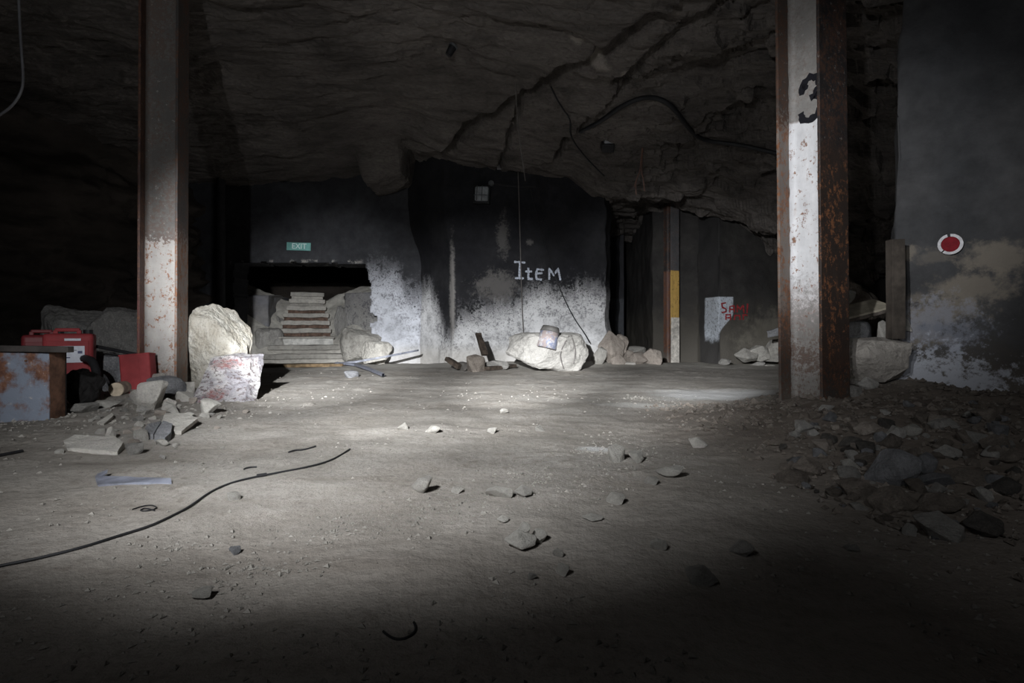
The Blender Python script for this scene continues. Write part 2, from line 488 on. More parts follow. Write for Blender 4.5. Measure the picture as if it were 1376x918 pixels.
def poly_wall(name, plan, z0, z1, du, dz, mat, amp=0.03, freq=1.6, keep=None, back=None, lean=None, seed=0.0, strata=0.0):
    pl = np.array(plan, float)
    seg = np.hypot(*np.diff(pl, axis=0).T); s = np.concatenate([[0], np.cumsum(seg)])
    nu = max(2, int(s[-1] / du)); nv = max(2, int((z1 - z0) / dz))
    u = np.unique(np.concatenate([np.linspace(0, s[-1], nu), s]))
    zz = np.linspace(z0, z1, nv)
    U, Z = np.meshgrid(u, zz, indexing='ij')
    Xw = np.interp(U, s, pl[:, 0]); Yw = np.interp(U, s, pl[:, 1])
    tx = np.gradient(np.interp(u, s, pl[:, 0]), u); ty = np.gradient(np.interp(u, s, pl[:, 1]), u)
    nx, ny = ty[:, None], -tx[:, None]                      # towards the room when the plan runs left to right
    dsp = amp * fbm(U * freq + seed, Z * freq, seed, 4)
    if strata:
        t = fbm(U * 0.5 + seed, Z * 2.2, seed + 3, 4) * 0.8; q = t / 0.2; fr = q - np.floor(q)
        dsp = dsp + strata * (np.floor(q) + sst(0.4, 0.6, fr))
    Xw = Xw + nx * dsp; Yw = Yw + ny * dsp
    if lean is not None: Xw, Yw = lean(U, Z, Xw, Yw)
    V = np.stack([Xw, Yw, Z + 0 * U], -1)
    k = None
    if keep is not None:
        c = lambda a: (a[:-1, :-1] + a[1:, :-1] + a[1:, 1:] + a[:-1, 1:]) / 4
        k = keep(c(Xw), c(Yw), c(Z))
    o = put(name, grid_mesh(name, V, k, back), mat)
    return tag(o, kind='structure')

# --- exit wall, with the low opening to the stairs
def exit_extra(m, c, mid, fine, drip):
    lip = m.math('MULTIPLY', m.mr(m.math('ABSOLUTE', m.math('SUBTRACT', m.math('ADD', m.z, m.math('MULTIPLY', fine, .12)), 1.85)), 0.05, 0.01), m.math('MULTIPLY', m.mr(m.math('ADD', mid, m.math('MULTIPLY', m.x, 0.06)), 0.30, 0.40), m.mr(m.x, -2.55, -2.75)))
    c = m.mix(m.math('MULTIPLY', lip, 0.7), c, (0.42, 0.40, 0.37))
    return c
M_exit = painted_wall('exit_wall_paint', [(-5.5, 0.5), (-2.75, 0.7), (-2.55, 1.75), (-2.05, 1.75), (-1.8, 1.35), (-1.4, 1.3)],
                      (0.040, 0.041, 0.046), (0.065, 0.066, 0.072), (0.66, 0.68, 0.74), 0.55, exit_extra)
def exit_keep(x, y, z):
    e = 0.035 * fbm(x * 5, z * 5, 3, 3)
    right = np.interp(z, [0, 0.25, 0.5, 0.7, 0.75, 0.82, 0.9, 1.4, 1.72, 1.8], [-2.25, -2.3, -2.46, -2.5, -2.38, -2.38, -2.5, -2.5, -2.58, -2.62])
    top = 1.78 + 0.02 * fbm(x * 4, 0 * x, 5, 3) - 0.03 * sst(-3.6, -3.0, x)
    return ~((x > -4.93 + e) & (x < right + e) & (z < top))
wall_back = poly_wall('wall_back', [(-5.75, 10.1), (-1.4, 10.0)], -0.15, 3.9, 0.025, 0.025, M_exit, 0.03, 1.3, exit_keep, (0, 0.55, 0), seed=2)
wall_back['label'] = 'dark painted wall around the low opening to the stairs'

# --- pillar with the whitewashed foot
PX = lambda p, d=9.3: (p - CX) / F * d
def pillar_extra(m, c, mid, fine, drip):
    edge = m.math('MULTIPLY', m.blob((-0.985, 9.3, 1.15), (0.05, 1, 0.85), fine, 0.7), 0.5)
    c = m.mix(edge, c, (0.42, 0.40, 0.38))
    for px, py, rx, rz, k in ((676, 318, 0.10, 0.32, 0.22), (712, 325, 0.06, 0.05, 0.3), (668, 385, 0.35, 0.25, 0.25)):
        p = P(px, py, 9.3)
        c = m.mix(m.math('MULTIPLY', m.blob(p, (rx, 1, rz), fine, 1.2), k), c, (0.36, 0.34, 0.32))
    return c
M_pillar = painted_wall('pillar_paint', [(-1.9, 1.2), (-1.45, 1.45), (-1.30, 1.25), (-1.12, 0.6), (-1.0, 0.55), (-0.88, 0.9), (PX(640), 1.02), (PX(690), 1.08),
                                         (PX(722), 1.38), (PX(750), 1.26), (PX(785), 1.36), (1.75, 1.3)],
                        (0.016, 0.016, 0.019), (0.030, 0.030, 0.033), (0.74, 0.74, 0.75), 0.42, pillar_extra)
def pillar_lean(U, Z, Xw, Yw):
    k = sst(1.6, 2.7, Z)
    Xw = Xw - 0.22 * k * (1 - sst(-1.3, -0.5, Xw))
    Xw = Xw + 0.03 * fbm(Z * 3, 0 * Z, 4, 3) * (Xw > 1.3)
    Yw = Yw - 0.10 * sst(0.35, 0.0, Z) * (Yw < 9.6)
    return Xw, Yw
wall_middle = poly_wall('wall_middle', [(-1.72, 10.35), (-1.60, 10.0), (-0.98, 9.36), (1.52, 9.24), (1.66, 9.6), (1.72, 12.0)], -0.15, 3.9, 0.03, 0.03, M_pillar,
                        0.028, 1.8, None, None, pillar_lean, seed=5)
wall_middle['label'] = 'rock pillar painted black above flaking whitewash, lettered Item'

# --- walls of the passages to the right
def far_extra(m, c, mid, fine, drip):
    a, b = (0.095, 0.087, 0.075), (0.038, 0.037, 0.038)
    c = m.mix(m.mr(m.math('ADD', m.z, m.math('MULTIPLY', mid, 0.9)), 1.7, 0.9), c, a)
    strip = m.math('MULTIPLY', m.mr(m.x, 3.34, 3.36), m.mr(m.x, 3.58, 3.55))  # shade on the corner's left face painted into the wall colour
    c = m.mix(m.math('MULTIPLY', strip, 0.8), c, b)
    # square of whitewash across the corner, tapering below
    zz = m.math('DIVIDE', m.math('SUBTRACT', m.z, 0.5), 0.64)
    r_edge = m.math('ADD', 3.56, m.math('MULTIPLY', m.mr(zz, 0.0, 0.6), 0.24))
    sq = m.math('MULTIPLY', m.math('MULTIPLY', m.mr(m.x, 3.40, 3.42), m.mr(m.math('SUBTRACT', m.x, r_edge), 0.01, -0.02)),
                m.math('MULTIPLY', m.mr(m.z, 1.16, 1.14), m.mr(m.math('ADD', m.z, m.math('MULTIPLY', mid, 0.3)), 0.5, 0.66)))
    sq = m.math('MULTIPLY', sq, m.mr(fine, 0.62, 0.5, 0.35, 1.0))
    c = m.mix(sq, c, (0.52, 0.56, 0.62))
    c = m.mix(m.math('MULTIPLY', m.blob(P(1045, 455, 10), (0.75, 2, 0.45), mid, 0.7), 0.5), c, (0.26, 0.24, 0.20))
    p = P(1050, 412, 10.1)
    c = m.mix(m.math('MULTIPLY', m.blob(p, (0.07, 1, 0.07), fine, 0.8), 0.6), c, (0.05, 0.11, 0.30))
    return c
M_far = painted_wall('far_wall_paint', [(2, 0.1), (7, 0.1)], (0.034, 0.032, 0.032), (0.052, 0.049, 0.046), (0.3, 0.29, 0.27), 0.5, far_extra)
wall_far = poly_wall('wall_far', [(2.60, 14.0), (2.60, 10.5), (3.34, 10.2), (3.54, 9.72), (4.95, 10.05), (6.6, 9.3), (8.2, 8.2)], -0.15, 3.6, 0.04, 0.04, M_far, 0.05, 1.4, seed=8)
wall_far['label'] = 'dim far wall with a white patch and red scrawl beyond the yellow post'
M_pass = painted_wall('passage_paint', [(1, 1.28), (4, 1.28)], (0.028, 0.028, 0.032), (0.04, 0.04, 0.045), (0.085, 0.09, 0.10), 0.06)
wall_passage = poly_wall('wall_passage', [(1.5, 12.0), (2.36, 12.0), (2.55, 15.0)], -0.15, 3.6, 0.06, 0.06, M_pass, 0.03, 1.4, seed=12)
wall_end = poly_wall('wall_end', [(-8, 16.9), (9, 16.9)], -0.15, 3.8, 0.3, 0.3, M_rockwall, 0.12, 0.8, seed=15)
wall_left = poly_wall('wall_left', [(-8.5, -2.5), (-7.2, 3.0), (-6.6, 6.2), (-5.95, 8.3), (-5.45, 10.3)], -0.15, 3.9, 0.06, 0.05, M_rockwall, 0.30, 0.8, seed=21, strata=0.10)
wall_left['label'] = 'black rock face at the left, almost unlit'

# --- wall at the right, with the reflector
WR0, WRD = Vector((2.64, 3.9, 0)), Vector((0.79, -0.61, 0)).normalized()
WRN = Vector((-WRD.y, WRD.x, 0)) * -1.0
def on_right(px, py, off=0.0):
    r = Vector(((px - CX) / F, 1.0, -(py - HY) / F))
    o = Vector((0, 0, EYE))
    t = (WR0 - o).dot(WRN) / r.dot(WRN)
    return o + r * t + WRN * off
def right_extra(m, c, mid, fine, drip):
    tan = (0.20, 0.175, 0.145)
    for px, py, rx, rz, k in ((1335, 345, 0.16, 0.10, 0.8), (1305, 385, 0.16, 0.10, 0.8), (1265, 420, 0.18, 0.10, 0.75), (1225, 455, 0.16, 0.11, 0.7), (1222, 340, 0.07, 0.05, 0.7), (1255, 345, 0.12, 0.05, 0.35), (1235, 400, 0.06, 0.04, 0.5)):
        c = m.mix(m.math('MULTIPLY', m.blob(on_right(px, py), (rx, 0.4, rz), mid, 1.3), k), c, tan)
    c = m.mix(m.mr(m.math('ADD', m.z, m.math('MULTIPLY', mid, 0.5)), 0.85, 0.35, 0, 0.75), c, (0.135, 0.115, 0.095))
    w = m.math('MAXIMUM', m.blob(on_right(1250, 512), (0.30, 0.5, 0.17), fine, 2.0), m.blob(on_right(1212, 500), (0.2, 0.5, 0.2), fine, 2.0))
    c = m.mix(m.math('MULTIPLY', w, 0.85), c, (0.50, 0.52, 0.58))
    c = m.mix(m.math('MULTIPLY', m.blob(on_right(1240, 440), (0.22, 0.5, 0.16), fine, 1.8), 0.5), c, (0.26, 0.28, 0.34))
    return c
M_right = painted_wall('right_wall_paint', [(1, 0.02), (7, 0.02)], (0.042, 0.043, 0.046), (0.068, 0.067, 0.069), (0.16, 0.145, 0.125), 0.3, right_extra)
def right_lean(U, Z, Xw, Yw):
    k = np.exp(-np.maximum(0, U - 0.85) / 0.25)
    Xw = Xw + k * (0.10 * sst(1.9, 2.9, Z) + 0.03 * fbm(Z * 2, 0 * Z, 4, 3))
    f = sst(0.55, 0.05, Z)
    return Xw + f * WRN.x * 0.16, Yw + f * WRN.y * 0.16
a = WR0 + WRD * 2.6
wall_right = poly_wall('wall_right', [(3.25, 4.75), (2.95, 4.35), (2.64, 3.9), (a.x, a.y), (5.6, 0.3), (6.0, -2.5)], -0.15, 3.7, 0.025, 0.025, M_right, 0.03, 2.2, None, None, right_lean, seed=31)
wall_right['label'] = 'dark slate coloured wall with a red reflector above rubble'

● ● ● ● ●

Exercise:
Leave out any pictures and return exactly the lines from the beginning of the data through the line with "return tag(o, kind='structure')", inclusive.

Answer to the problem:
The Blender Python script for this scene continues. Write part 2, from line 488 on. More parts follow. Write for Blender 4.5. Measure the picture as if it were 1376x918 pixels.
def poly_wall(name, plan, z0, z1, du, dz, mat, amp=0.03, freq=1.6, keep=None, back=None, lean=None, seed=0.0, strata=0.0):
    pl = np.array(plan, float)
    seg = np.hypot(*np.diff(pl, axis=0).T); s = np.concatenate([[0], np.cumsum(seg)])
    nu = max(2, int(s[-1] / du)); nv = max(2, int((z1 - z0) / dz))
    u = np.unique(np.concatenate([np.linspace(0, s[-1], nu), s]))
    zz = np.linspace(z0, z1, nv)
    U, Z = np.meshgrid(u, zz, indexing='ij')
    Xw = np.interp(U, s, pl[:, 0]); Yw = np.interp(U, s, pl[:, 1])
    tx = np.gradient(np.interp(u, s, pl[:, 0]), u); ty = np.gradient(np.interp(u, s, pl[:, 1]), u)
    nx, ny = ty[:, None], -tx[:, None]                      # towards the room when the plan runs left to right
    dsp = amp * fbm(U * freq + seed, Z * freq, seed, 4)
    if strata:
        t = fbm(U * 0.5 + seed, Z * 2.2, seed + 3, 4) * 0.8; q = t / 0.2; fr = q - np.floor(q)
        dsp = dsp + strata * (np.floor(q) + sst(0.4, 0.6, fr))
    Xw = Xw + nx * dsp; Yw = Yw + ny * dsp
    if lean is not None: Xw, Yw = lean(U, Z, Xw, Yw)
    V = np.stack([Xw, Yw, Z + 0 * U], -1)
    k = None
    if keep is not None:
        c = lambda a: (a[:-1, :-1] + a[1:, :-1] + a[1:, 1:] + a[:-1, 1:]) / 4
        k = keep(c(Xw), c(Yw), c(Z))
    o = put(name, grid_mesh(name, V, k, back), mat)
    return tag(o, kind='structure')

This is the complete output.